▸ **Written request**
From the data that follows, copy every line holding the string "Blender".

-- start of Supplied material --

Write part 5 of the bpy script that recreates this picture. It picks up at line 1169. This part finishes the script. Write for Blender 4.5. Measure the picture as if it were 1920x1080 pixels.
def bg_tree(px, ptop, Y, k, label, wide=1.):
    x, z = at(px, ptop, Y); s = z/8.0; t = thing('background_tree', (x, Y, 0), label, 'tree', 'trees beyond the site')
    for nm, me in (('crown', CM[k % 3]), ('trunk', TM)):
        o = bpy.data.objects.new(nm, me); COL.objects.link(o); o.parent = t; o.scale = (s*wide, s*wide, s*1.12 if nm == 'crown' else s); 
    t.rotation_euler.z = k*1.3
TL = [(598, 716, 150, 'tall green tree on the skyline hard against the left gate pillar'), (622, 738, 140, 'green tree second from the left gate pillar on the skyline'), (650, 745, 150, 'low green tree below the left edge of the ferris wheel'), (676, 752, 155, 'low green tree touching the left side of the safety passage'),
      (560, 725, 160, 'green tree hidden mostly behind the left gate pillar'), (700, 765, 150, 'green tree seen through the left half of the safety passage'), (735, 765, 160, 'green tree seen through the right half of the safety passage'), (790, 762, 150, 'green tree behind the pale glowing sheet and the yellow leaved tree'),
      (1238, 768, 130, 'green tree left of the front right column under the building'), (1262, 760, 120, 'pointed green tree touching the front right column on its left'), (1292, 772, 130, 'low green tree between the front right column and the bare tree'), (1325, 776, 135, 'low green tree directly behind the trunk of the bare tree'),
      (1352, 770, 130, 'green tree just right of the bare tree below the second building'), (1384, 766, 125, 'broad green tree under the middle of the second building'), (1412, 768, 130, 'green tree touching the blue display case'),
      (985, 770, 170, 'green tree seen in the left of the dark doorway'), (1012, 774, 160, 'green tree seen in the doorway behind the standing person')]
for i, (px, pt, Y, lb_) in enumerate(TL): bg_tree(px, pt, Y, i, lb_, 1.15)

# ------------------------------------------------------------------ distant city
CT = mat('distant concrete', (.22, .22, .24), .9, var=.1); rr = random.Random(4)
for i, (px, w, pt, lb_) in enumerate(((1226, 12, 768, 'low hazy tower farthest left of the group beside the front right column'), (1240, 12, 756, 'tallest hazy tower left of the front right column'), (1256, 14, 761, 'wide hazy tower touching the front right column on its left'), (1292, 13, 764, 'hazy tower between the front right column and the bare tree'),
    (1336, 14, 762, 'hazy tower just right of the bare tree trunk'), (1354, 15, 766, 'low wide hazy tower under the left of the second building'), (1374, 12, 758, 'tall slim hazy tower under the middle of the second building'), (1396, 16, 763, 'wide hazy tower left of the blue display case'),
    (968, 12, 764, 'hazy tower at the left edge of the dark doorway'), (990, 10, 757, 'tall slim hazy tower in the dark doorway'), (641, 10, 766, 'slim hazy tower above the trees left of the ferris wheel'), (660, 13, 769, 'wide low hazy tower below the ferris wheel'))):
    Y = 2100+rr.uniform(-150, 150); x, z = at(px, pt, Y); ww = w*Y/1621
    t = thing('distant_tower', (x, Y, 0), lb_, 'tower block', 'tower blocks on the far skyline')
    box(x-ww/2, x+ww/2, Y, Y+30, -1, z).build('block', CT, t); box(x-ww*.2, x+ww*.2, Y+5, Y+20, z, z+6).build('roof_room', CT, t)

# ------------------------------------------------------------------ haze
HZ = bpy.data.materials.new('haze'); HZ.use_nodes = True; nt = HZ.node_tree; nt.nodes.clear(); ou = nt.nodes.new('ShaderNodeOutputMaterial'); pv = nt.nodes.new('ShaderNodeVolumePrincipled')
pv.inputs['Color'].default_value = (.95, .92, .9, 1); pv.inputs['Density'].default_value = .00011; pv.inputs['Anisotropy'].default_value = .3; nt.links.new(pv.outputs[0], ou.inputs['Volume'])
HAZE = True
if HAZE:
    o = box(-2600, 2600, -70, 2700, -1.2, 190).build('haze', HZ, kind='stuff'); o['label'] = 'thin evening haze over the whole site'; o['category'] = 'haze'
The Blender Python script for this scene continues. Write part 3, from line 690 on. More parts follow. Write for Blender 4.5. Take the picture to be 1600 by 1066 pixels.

-- end of Supplied material --

▸ **Task output**
Write part 5 of the bpy script that recreates this picture. It picks up at line 1169. This part finishes the script. Write for Blender 4.5. Measure the picture as if it were 1920x1080 pixels.
The Blender Python script for this scene continues. Write part 3, from line 690 on. More parts follow. Write for Blender 4.5. Take the picture to be 1600 by 1066 pixels.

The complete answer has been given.